_TASK BRIEF_:
Search the data below for the word "objects" and copy each line that holds it.

-- begin SUPPLIED DATA --

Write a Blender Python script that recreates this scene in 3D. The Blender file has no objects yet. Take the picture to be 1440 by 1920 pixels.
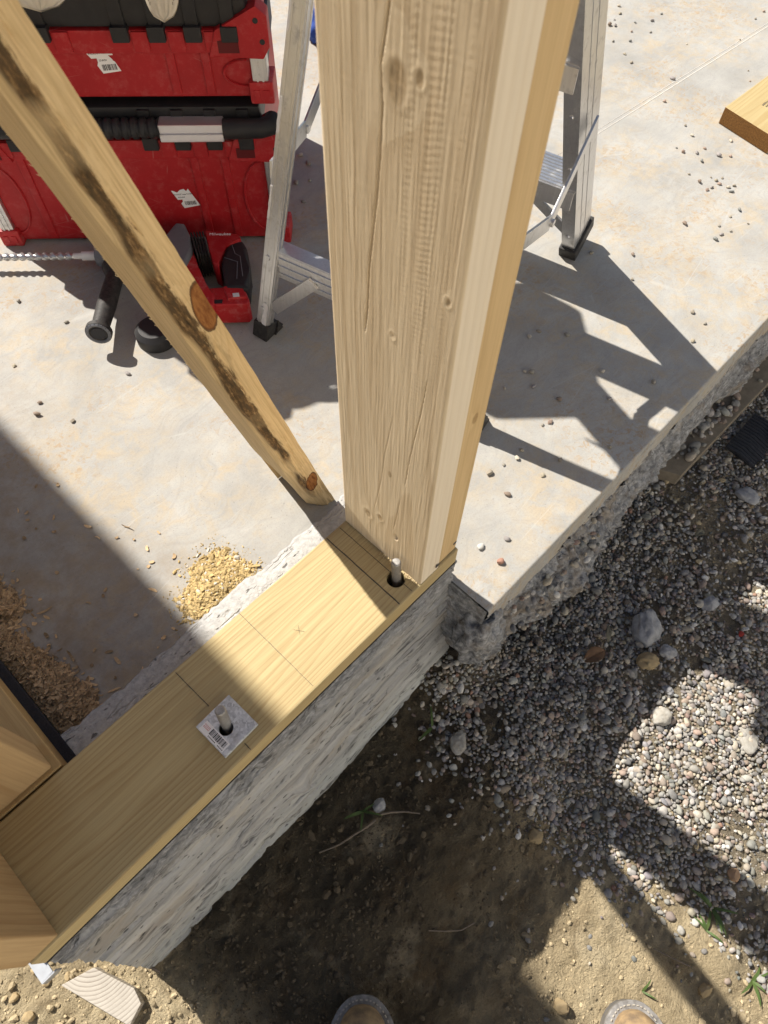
import bpy, bmesh, math, random
import numpy as np
from mathutils import Matrix, Vector, Quaternion

random.seed(7)
RNG = np.random.default_rng(7)
scene = bpy.context.scene
COL = scene.collection

# ------------------------------------------------------------------ camera, sky, sun, exposure
cam_d = bpy.data.cameras.new('camera')
cam = bpy.data.objects.new('camera', cam_d)
COL.objects.link(cam)
cam_d.sensor_fit = 'HORIZONTAL'
cam_d.sensor_width = 36.0
cam_d.lens = 36.0 * 1328.9 / 1440.0
cam_d.clip_start = 0.01
cam_d.clip_end = 200
cam.matrix_world = Matrix(((0.69357132, 0.61779676, -0.37052123, -0.39186),
                           (-0.72018244, 0.60691452, -0.33614286, -0.21780),
                           (0.01720675, 0.49998193, 0.86586488, 0.84790),
                           (0, 0, 0, 1)))
cam_d.dof.use_dof = True
cam_d.dof.focus_distance = 1.12
cam_d.dof.aperture_fstop = 14.0
scene.camera = cam

SUN = Vector((-0.0663, 0.689, 0.722)).normalized()
world = bpy.data.worlds.new('World')
scene.world = world
world.use_nodes = True
wn = world.node_tree.nodes
wl = world.node_tree.links
sky = wn.new('ShaderNodeTexSky')
sky.sky_type = 'NISHITA'
sky.sun_disc = False
sky.sun_elevation = math.asin(SUN.z)
sky.sun_rotation = math.atan2(SUN.x, SUN.y)
sky.dust_density = 1.4
sky.ozone_density = 0.8
sky.air_density = 1.0
bg = wn['Background']
bg.inputs['Strength'].default_value = 0.052
wl.new(sky.outputs['Color'], bg.inputs['Color'])
sun_d = bpy.data.lights.new('sun', 'SUN')
sun_d.energy = 4.9
sun_d.angle = math.radians(0.53)
sun_d.color = (1.0, 0.94, 0.85)
sun = bpy.data.objects.new('sun', sun_d)
sun.rotation_mode = 'QUATERNION'
sun.rotation_quaternion = SUN.to_track_quat('Z', 'Y')
sun.location = SUN * 20
COL.objects.link(sun)
scene.view_settings.view_transform = 'Standard'
scene.view_settings.look = 'None'
scene.view_settings.exposure = 0.78
scene.view_settings.gamma = 1.0
scene.view_settings.use_curve_mapping = False
scene.render.engine = 'CYCLES'
scene.cycles.max_bounces = 6
scene.cycles.diffuse_bounces = 4
scene.cycles.use_denoising = True

ZS = -0.115      # top of the concrete slab
ZG = -0.42       # ground outside


# ------------------------------------------------------------------ numpy noise
def _h(ix, iy, iz, seed):
    n = (ix * 374761393 + iy * 668265263 + iz * 1274126177 + seed * 974634777) & 0xFFFFFFFF
    n = ((n ^ (n >> 13)) * 1274126177) & 0xFFFFFFFF
    n = ((n ^ (n >> 16)) * 2246822519) & 0xFFFFFFFF
    return ((n ^ (n >> 15)) & 0xFFFFFF) / float(0xFFFFFF)


def vn(x, y, z=0.0, seed=0):
    x, y, z = np.broadcast_arrays(np.asarray(x, float), np.asarray(y, float), np.asarray(z, float))
    ix, iy, iz = np.floor(x).astype(np.int64), np.floor(y).astype(np.int64), np.floor(z).astype(np.int64)
    fx, fy, fz = x - ix, y - iy, z - iz
    fx, fy, fz = fx * fx * (3 - 2 * fx), fy * fy * (3 - 2 * fy), fz * fz * (3 - 2 * fz)
    r = 0
    for dx in (0, 1):
        for dy in (0, 1):
            for dz in (0, 1):
                w = (fx if dx else 1 - fx) * (fy if dy else 1 - fy) * (fz if dz else 1 - fz)
                r = r + w * _h(ix + dx, iy + dy, iz + dz, seed)
    return r * 2 - 1


def fbm(x, y, z=0.0, oct=4, seed=0, gain=0.5):
    a, r, f = 1.0, 0, 1.0
    for o in range(oct):
        r = r + a * vn(np.asarray(x) * f, np.asarray(y) * f, np.asarray(z) * f, seed + o * 17)
        a *= gain
        f *= 2.03
    return r


def sstep(a, b, x):
    t = np.clip((x - a) / (b - a), 0, 1)
    return t * t * (3 - 2 * t)


# ------------------------------------------------------------------ materials
class NT:
    def __init__(self, name):
        self.m = bpy.data.materials.new(name)
        self.m.use_nodes = True
        self.t = self.m.node_tree
        self.n = self.t.nodes
        self.b = self.n['Principled BSDF']
        self.b.inputs['Specular IOR Level'].default_value = 0.25

    def link(self, v, sock):
        if isinstance(v, bpy.types.NodeSocket):
            self.t.links.new(v, sock)
        else:
            sock.default_value = v

    def coord(self, which='Object'):
        return self.n.new('ShaderNodeTexCoord').outputs[which]

    def mapv(self, v, scale=(1, 1, 1), loc=(0, 0, 0), rot=(0, 0, 0)):
        k = self.n.new('ShaderNodeMapping')
        self.link(v, k.inputs['Vector'])
        k.inputs['Scale'].default_value = scale
        k.inputs['Location'].default_value = loc
        k.inputs['Rotation'].default_value = rot
        return k.outputs[0]

    def noise(self, v, scale=5, detail=4, rough=0.55, dist=0.0, out='Fac'):
        k = self.n.new('ShaderNodeTexNoise')
        self.link(v, k.inputs['Vector'])
        k.inputs['Scale'].default_value = scale
        k.inputs['Detail'].default_value = detail
        k.inputs['Roughness'].default_value = rough
        k.inputs['Distortion'].default_value = dist
        return k.outputs[out]

    def voro(self, v, scale=5, feature='F1', out='Distance', rand=1.0):
        k = self.n.new('ShaderNodeTexVoronoi')
        k.feature = feature
        self.link(v, k.inputs['Vector'])
        k.inputs['Scale'].default_value = scale
        k.inputs['Randomness'].default_value = rand
        return k.outputs[out]

    def math(self, op, a, b=0.0, c=None, clamp=False):
        k = self.n.new('ShaderNodeMath')
        k.operation = op
        k.use_clamp = clamp
        self.link(a, k.inputs[0])
        self.link(b, k.inputs[1])
        if c is not None:
            self.link(c, k.inputs[2])
        return k.outputs[0]

    def sep(self, v):
        k = self.n.new('ShaderNodeSeparateXYZ')
        self.link(v, k.inputs[0])
        return k.outputs[0], k.outputs[1], k.outputs[2]

    def comb(self, x, y, z):
        k = self.n.new('ShaderNodeCombineXYZ')
        for i, v in enumerate((x, y, z)):
            self.link(v, k.inputs[i])
        return k.outputs[0]

    def ramp(self, f, stops, interp='LINEAR'):
        k = self.n.new('ShaderNodeValToRGB')
        self.link(f, k.inputs[0])
        cr = k.color_ramp
        cr.interpolation = interp
        while len(cr.elements) > len(stops):
            cr.elements.remove(cr.elements[-1])
        while len(cr.elements) < len(stops):
            cr.elements.new(0.5)
        for e, (p, c) in zip(cr.elements, stops):
            e.position = p
            if not hasattr(c, '__len__'):
                c = (c, c, c)
            e.color = (*c[:3], 1)
        return k.outputs[0]

    def mix(self, f, a, b, blend='MIX'):
        k = self.n.new('ShaderNodeMix')
        k.data_type = 'RGBA'
        k.blend_type = blend
        self.link(f, k.inputs['Factor'])
        for v, s in ((a, k.inputs['A']), (b, k.inputs['B'])):
            if not isinstance(v, bpy.types.NodeSocket) and len(v) == 3:
                v = (*v, 1)
            self.link(v, s)
        return k.outputs['Result']

    def bump(self, h, strength=0.3, dist=0.002, normal=None):
        k = self.n.new('ShaderNodeBump')
        self.link(h, k.inputs['Height'])
        k.inputs['Strength'].default_value = strength
        k.inputs['Distance'].default_value = dist
        if normal is not None:
            self.link(normal, k.inputs['Normal'])
        return k.outputs[0]

    def attr(self, name):
        k = self.n.new('ShaderNodeAttribute')
        k.attribute_name = name
        return k.outputs['Color']

    def out(self, color=None, rough=0.8, normal=None, metal=None, spec=None):
        if color is not None:
            if not isinstance(color, bpy.types.NodeSocket) and len(color) == 3:
                color = (*color, 1)
            self.link(color, self.b.inputs['Base Color'])
        self.link(rough, self.b.inputs['Roughness'])
        if normal is not None:
            self.link(normal, self.b.inputs['Normal'])
        if metal is not None:
            self.link(metal, self.b.inputs['Metallic'])
        if spec is not None:
            self.link(spec, self.b.inputs['Specular IOR Level'])
        return self.m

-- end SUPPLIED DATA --

_FULL RESPONSE_:
Write a Blender Python script that recreates this scene in 3D. The Blender file has no objects yet. Take the picture to be 1440 by 1920 pixels.
cam = bpy.data.objects.new('camera', cam_d)
COL.objects.link(cam)
sun = bpy.data.objects.new('sun', sun_d)
COL.objects.link(sun)